Da mesma forma, Camila confirma que o simples fato de ser mulher no meio pode render muitas experiências negativas:

“Todos os dias alguma coisa acontece. Se eu for jogar sozinha e cair em time de pessoas que não conheço, sempre tem um engraçadinho que fala alguma coisa pra te ofender. E não tem essa que a menina joga bem ou não, não importa, vai receber xingamento de qualquer forma. E já ouvi coisas bem pesadas, por exemplo: aquele caso do RJ que a menina foi abusada por 30 homens. O cara morrendo pra mim no jogo e falou: “Depois não sabe por que é estuprada por 30 homens, merece até 40”. É absurdo o nível de ofensas nesses jogos. É bem triste, mas aprendi a lidar com isso e ignorar, porque se você não aprender a ignorar, você não entra mais pra jogar.”

Felizmente, no entanto, esse cenário está mudando. Ainda de acordo com Camila:

“Sinto que o espaço para mulheres nos games está aumentando, sim. Bem devagar, mas está sendo mais reconhecido. Esse ano de 2017 foi bem bom pro CS GO feminino aqui no Brasil, até porque estamos conquistando coisas inéditas nos campeonatos masculinos com o nosso time formado todo por mulheres.”

A equipe de Camila, representando a Vivo Keyd, foi a grande campeã feminina da Brasil Game Cup esse ano, contra a Bootkamp Gaming.

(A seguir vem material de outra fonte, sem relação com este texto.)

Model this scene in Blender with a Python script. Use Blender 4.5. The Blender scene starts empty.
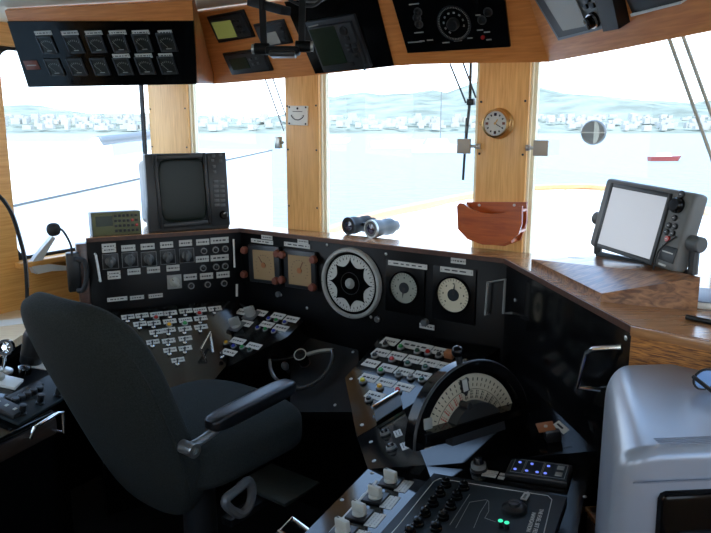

A final lotou o evento e arrancou muita torcida e gritos do público, composto igualmente de mulheres e homens. A equipe – composta, além de Camila “cAmyy” Natale, por Gabriela “GaBi” Maldonado, Bruna “bizinha” Marvila, Pamella “pan” Shibuya e Juliana “showliana” Maransaldi – já conquistou também o tri-campeonato da Liga Feminina da Gamers Club e se tornou o primeiro time composto totalmente por mulheres a conquistar uma vaga na Liga Principal, também da GC. Desde a BGS, as meninas também já garantiram vaga em qualificatório da WESG nos EUA.

campeonato#DreamTeam.

 

Camila e sua equipe, assim como as meninas da Bootkamp Gaming e muitas outras, estão aí para provar que mulheres podem sim jogar com ou contra homens em pé de igualdade. Porque o meio ainda é pouco receptivo a mulheres, os campeonatos femininos ainda se fazem necessários, mas fica a esperança de que com o tempo as mulheres conquistem participação igualitária o suficiente para que esse tipo de iniciativa não seja mais uma necessidade.